Terre crue du site, chaux-chanvre et bois

«L’objectif visé? La production de 2400 briques en six jours. Les personnes en fabriquent en moyenne 40 par jour», chiffrent les responsables de JBA, Christophe Joud et Lorraine Beaudoin, qui profiteront aussi de la journée pour présenter, à la pause-café, le concept de la future maison de quartier. «Nous avons prévu quatre volumes détachés qui abriteront une salle de spectacle, une petite cuisine, une cafétéria, etc., avec des espaces de rencontre. Ce sera une maison très ouverte, avec des jeux de hauteur, lui donnant un caractère ludique», explique Lorraine Beaudoin devant un public attentif. La construction se base sur une ossature en bois remplie de chanvre banché pour l’enveloppe extérieure et en terre crue, ou pisé, pour les murs intérieurs. «Il nous a fallu trouver des artisans capables d’exécuter ces travaux. La filière terre n’existe malheureusement pas dans la formation. Et le matériau utilisé est plus capricieux que le béton», souligne Christophe Joud. Les travailleuses et les travailleurs du jour en apprennent aussi davantage sur les adobes et les différentes techniques de construction en terre avec Elsa Cauderay, membre d’un collectif d’architecture participative et écologique, chargée d’encadrer le chantier de volontaires.

Un matériau génial

«La terre est un matériau génial, que ce soit pour les finitions ou le gros œuvre. Les adobes datent de plus de 10000 ans, mais sont peu connues sous nos latitudes. Il nous faut redécouvrir leur usage et les adapter aux contraintes d’aujourd’hui. Réalisables sans outillage complexe – l’échelle la plus basse de mécanisation –, ces briques peuvent être utilisées pour fabriquer des murs porteurs jusqu’à 10 étages.» La passionnée affirme que plus de la moitié de la population mondiale vit dans un habitat en terre crue. Celle utilisée pour la construction de la maison de quartier est directement excavée sur le site. Autant dire que l’impact environnemental du futur centre, qui sera équipé de panneaux photovoltaïques, se révèle très bas. Ce modèle du genre aux standards énergétiques et écologiques élevés devrait être terminé à la fin de l’année prochaine... 

 

«Un bon moyen de se vider la tête»

«C’est une occasion de mettre les mains dans la terre, de tester soi-même le procédé. Une démarche collaborative très intéressante.» Ingénieure spécialisée dans les questions de durabilité, Verena Pierret n’a pas hésité à se glisser dans la peau d’une ouvrière du bâtiment. «J’aime l’effort. On devrait disposer de davantage de possibilités d’équilibrer le mental et le physique», ajoute la native d’Allemagne de 39 ans, tout en nettoyant le moule en vue d’un prochain usage, avant de nuancer ses propos. «Le temps, ici, passe quand même moins vite qu’au bureau. Reste que ce travail se révèle moins stressant et permet de se vider la tête.» La trentenaire précise encore se trouver en adéquation avec le concept écologique de la maison de quartier. «Il correspond à mes convictions. Nous devons prendre davantage en considération l’impact des constructions sur l’environnement, limiter les gaz à effet de serre. Je suis persuadée que ce type de marché tenant compte de ces paramètres va se développer.» Mais de là à envisager la fin du béton, il y a un monde de ciment solide... «Ce n’est pas le but. Chaque matériau a sa place. Mais il faut réfléchir dans quelle quantité et à la manière dont on bâtit, à la durée de vie d’une construction», insiste la bénévole, qui sera néanmoins rémunérée par son bureau. «Je participe à ce projet sur mes journées de formation. Dans tous les cas, travailler gratuitement plus d’un jour ne serait pas normal...»
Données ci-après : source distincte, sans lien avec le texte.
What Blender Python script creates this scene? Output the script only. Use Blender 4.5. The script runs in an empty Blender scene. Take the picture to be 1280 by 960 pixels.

«Le béton, la victime parfaite, mais...»

Alexandre Berset s’est lui aussi laissé tenter par l’expérience. «C’est une opportunité de travailler la terre, une rare occasion de découvrir une méthode oubliée.» L’aspect participatif du projet séduit également l’homme convaincu que la démarche contribuera à «faire vivre l’esprit du lieu». Sur l’avenir du béton, le maçon d’un jour s’oppose «à tout dogme». «Il faut l’utiliser là où il se révèle performant. Opter aussi pour des solutions hybrides. L’excavation de terre sur le lieu même de la construction présente un bon bilan carbone, mais le système se révèle quatre fois plus coûteux.» Travaillant en binôme avec Alexandre, Nicolas de Courten intervient à son tour: «Il faut comparer ce qui est comparable. Le béton sert de victime parfaite. Mais si on opte par exemple pour le bois, on va déforester la planète entière. Il faut choisir le matériau le plus adéquat à l’endroit.» Son collègue rappelle également le prix élevé de la main-d’œuvre employée à des démarches différentes comme celles poursuivies à la maison de quartier. Sans oublier le manque de compétences en la matière. Mais il concède: «Les entreprises en maçonnerie doivent se diversifier.» Dans tous les cas, renchérit Nicolas de Courten, «il est nécessaire que ces types de projets soient testés. Celui des Plaines-du-Loup offre une bonne opportunité. C’est le système le plus vertueux en termes d’émissions grises.»